| Collected material |

******************************

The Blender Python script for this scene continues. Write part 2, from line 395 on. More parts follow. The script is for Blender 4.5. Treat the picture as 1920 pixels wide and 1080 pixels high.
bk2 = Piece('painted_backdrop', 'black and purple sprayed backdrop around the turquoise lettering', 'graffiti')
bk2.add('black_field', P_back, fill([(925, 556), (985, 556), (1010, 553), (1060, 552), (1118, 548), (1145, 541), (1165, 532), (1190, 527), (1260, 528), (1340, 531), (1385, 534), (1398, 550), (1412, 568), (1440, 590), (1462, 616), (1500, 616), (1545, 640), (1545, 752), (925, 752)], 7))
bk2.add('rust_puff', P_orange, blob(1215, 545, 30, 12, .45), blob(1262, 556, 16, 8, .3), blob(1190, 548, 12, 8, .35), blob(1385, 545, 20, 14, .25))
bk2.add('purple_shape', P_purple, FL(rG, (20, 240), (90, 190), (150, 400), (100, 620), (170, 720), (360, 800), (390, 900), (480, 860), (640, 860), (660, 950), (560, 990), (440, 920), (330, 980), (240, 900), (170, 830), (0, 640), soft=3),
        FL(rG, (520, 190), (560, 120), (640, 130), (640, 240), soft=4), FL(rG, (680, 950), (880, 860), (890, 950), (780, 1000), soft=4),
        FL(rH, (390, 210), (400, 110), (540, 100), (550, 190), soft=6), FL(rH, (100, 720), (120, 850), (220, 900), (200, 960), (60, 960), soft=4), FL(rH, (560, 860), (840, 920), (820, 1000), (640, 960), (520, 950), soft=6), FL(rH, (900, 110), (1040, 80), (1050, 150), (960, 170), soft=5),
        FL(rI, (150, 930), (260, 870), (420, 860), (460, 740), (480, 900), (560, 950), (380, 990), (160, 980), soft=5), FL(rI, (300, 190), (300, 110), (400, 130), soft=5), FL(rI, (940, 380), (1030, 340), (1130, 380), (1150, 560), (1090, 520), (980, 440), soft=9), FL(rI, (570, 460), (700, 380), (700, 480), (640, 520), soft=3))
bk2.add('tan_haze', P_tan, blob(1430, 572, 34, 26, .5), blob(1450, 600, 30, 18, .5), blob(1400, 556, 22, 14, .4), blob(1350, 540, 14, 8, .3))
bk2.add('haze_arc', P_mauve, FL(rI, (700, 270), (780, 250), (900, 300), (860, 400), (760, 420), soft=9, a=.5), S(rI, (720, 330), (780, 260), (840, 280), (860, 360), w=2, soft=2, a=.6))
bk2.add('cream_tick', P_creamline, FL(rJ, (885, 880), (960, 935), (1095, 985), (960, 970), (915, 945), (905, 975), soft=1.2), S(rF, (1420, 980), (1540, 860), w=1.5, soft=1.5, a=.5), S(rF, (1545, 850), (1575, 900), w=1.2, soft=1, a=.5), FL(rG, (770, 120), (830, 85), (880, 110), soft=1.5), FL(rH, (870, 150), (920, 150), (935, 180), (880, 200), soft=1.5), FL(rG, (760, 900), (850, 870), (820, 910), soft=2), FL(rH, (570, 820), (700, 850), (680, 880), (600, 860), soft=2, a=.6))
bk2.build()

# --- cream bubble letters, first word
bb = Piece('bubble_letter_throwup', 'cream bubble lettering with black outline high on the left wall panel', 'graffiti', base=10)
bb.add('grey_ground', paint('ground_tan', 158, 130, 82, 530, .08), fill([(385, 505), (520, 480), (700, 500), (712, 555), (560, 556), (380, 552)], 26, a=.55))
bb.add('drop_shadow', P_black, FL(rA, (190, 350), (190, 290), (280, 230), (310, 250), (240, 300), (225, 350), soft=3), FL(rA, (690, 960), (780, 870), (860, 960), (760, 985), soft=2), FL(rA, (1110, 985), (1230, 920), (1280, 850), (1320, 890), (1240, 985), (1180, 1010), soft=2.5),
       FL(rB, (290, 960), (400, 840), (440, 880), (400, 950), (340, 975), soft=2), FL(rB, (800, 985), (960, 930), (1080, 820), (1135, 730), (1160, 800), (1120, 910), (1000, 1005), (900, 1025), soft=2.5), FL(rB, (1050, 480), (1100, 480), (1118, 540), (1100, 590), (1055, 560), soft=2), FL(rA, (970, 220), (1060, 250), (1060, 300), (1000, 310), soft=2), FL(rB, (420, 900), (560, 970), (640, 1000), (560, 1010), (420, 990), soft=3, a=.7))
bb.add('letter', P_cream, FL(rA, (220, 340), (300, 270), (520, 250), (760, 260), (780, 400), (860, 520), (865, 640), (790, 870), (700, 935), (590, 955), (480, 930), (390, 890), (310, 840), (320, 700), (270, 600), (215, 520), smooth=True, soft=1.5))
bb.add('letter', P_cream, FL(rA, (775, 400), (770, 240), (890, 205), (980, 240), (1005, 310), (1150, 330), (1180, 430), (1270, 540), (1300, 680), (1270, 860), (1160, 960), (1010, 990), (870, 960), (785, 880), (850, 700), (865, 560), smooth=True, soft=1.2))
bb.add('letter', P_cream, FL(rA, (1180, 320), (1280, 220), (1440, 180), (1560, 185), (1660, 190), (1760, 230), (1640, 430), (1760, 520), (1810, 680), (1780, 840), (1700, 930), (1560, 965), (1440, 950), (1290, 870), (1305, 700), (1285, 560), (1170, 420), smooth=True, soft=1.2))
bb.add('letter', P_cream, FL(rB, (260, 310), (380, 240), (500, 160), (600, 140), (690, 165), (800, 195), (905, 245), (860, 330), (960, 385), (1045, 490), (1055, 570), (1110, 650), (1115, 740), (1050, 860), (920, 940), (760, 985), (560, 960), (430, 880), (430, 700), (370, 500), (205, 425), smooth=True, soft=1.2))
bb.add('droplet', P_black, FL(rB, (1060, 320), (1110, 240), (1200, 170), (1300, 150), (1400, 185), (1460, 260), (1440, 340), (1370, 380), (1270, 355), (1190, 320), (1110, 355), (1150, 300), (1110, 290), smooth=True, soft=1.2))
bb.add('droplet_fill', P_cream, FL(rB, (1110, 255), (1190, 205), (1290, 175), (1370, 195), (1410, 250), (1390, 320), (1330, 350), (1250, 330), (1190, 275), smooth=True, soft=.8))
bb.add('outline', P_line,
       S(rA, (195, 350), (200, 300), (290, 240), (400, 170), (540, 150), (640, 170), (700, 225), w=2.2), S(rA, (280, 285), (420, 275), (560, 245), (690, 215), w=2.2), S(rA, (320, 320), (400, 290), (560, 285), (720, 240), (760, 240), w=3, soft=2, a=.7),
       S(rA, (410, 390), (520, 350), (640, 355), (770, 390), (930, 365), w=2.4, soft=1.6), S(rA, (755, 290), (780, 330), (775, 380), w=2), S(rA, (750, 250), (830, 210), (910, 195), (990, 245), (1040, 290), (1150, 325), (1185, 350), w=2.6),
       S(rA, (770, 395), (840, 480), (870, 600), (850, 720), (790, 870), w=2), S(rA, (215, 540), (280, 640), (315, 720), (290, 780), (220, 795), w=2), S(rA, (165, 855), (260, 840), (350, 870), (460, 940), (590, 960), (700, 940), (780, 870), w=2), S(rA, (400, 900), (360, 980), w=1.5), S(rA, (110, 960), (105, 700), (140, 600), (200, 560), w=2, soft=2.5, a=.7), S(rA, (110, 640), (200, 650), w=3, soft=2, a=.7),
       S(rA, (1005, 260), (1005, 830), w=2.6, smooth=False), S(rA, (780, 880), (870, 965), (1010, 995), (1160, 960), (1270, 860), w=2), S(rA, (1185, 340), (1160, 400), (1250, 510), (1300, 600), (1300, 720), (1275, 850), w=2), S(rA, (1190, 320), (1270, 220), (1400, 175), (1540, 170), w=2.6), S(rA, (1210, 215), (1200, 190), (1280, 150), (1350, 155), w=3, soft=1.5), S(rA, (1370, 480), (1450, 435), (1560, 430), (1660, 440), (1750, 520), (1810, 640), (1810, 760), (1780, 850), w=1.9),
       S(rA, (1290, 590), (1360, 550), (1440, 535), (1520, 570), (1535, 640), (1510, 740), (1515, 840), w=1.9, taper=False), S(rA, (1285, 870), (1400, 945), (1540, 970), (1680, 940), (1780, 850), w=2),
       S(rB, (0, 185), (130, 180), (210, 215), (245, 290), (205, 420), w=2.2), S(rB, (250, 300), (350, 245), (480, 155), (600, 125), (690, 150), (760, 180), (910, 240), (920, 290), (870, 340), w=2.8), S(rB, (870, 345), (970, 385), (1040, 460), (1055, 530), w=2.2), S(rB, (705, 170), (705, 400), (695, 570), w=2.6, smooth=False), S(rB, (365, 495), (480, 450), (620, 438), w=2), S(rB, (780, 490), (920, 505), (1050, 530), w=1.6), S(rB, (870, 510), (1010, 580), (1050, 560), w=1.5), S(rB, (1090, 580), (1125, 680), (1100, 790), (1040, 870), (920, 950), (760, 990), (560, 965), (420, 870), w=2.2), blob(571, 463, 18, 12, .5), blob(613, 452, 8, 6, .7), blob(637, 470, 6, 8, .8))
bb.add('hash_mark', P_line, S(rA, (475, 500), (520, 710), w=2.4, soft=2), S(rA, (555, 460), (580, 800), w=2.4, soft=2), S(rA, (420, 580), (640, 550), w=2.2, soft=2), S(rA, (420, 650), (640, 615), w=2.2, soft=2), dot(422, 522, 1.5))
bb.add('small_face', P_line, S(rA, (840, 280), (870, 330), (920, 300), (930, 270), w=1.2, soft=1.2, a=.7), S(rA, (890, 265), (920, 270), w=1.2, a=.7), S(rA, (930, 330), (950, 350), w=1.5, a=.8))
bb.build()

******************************

List all lines where "high" occurs.

The Blender Python script for this scene continues. Write part 2, from line 395 on. More parts follow. The script is for Blender 4.5. Treat the picture as 1920 pixels wide and 1080 pixels high.
bb = Piece('bubble_letter_throwup', 'cream bubble lettering with black outline high on the left wall panel', 'graffiti', base=10)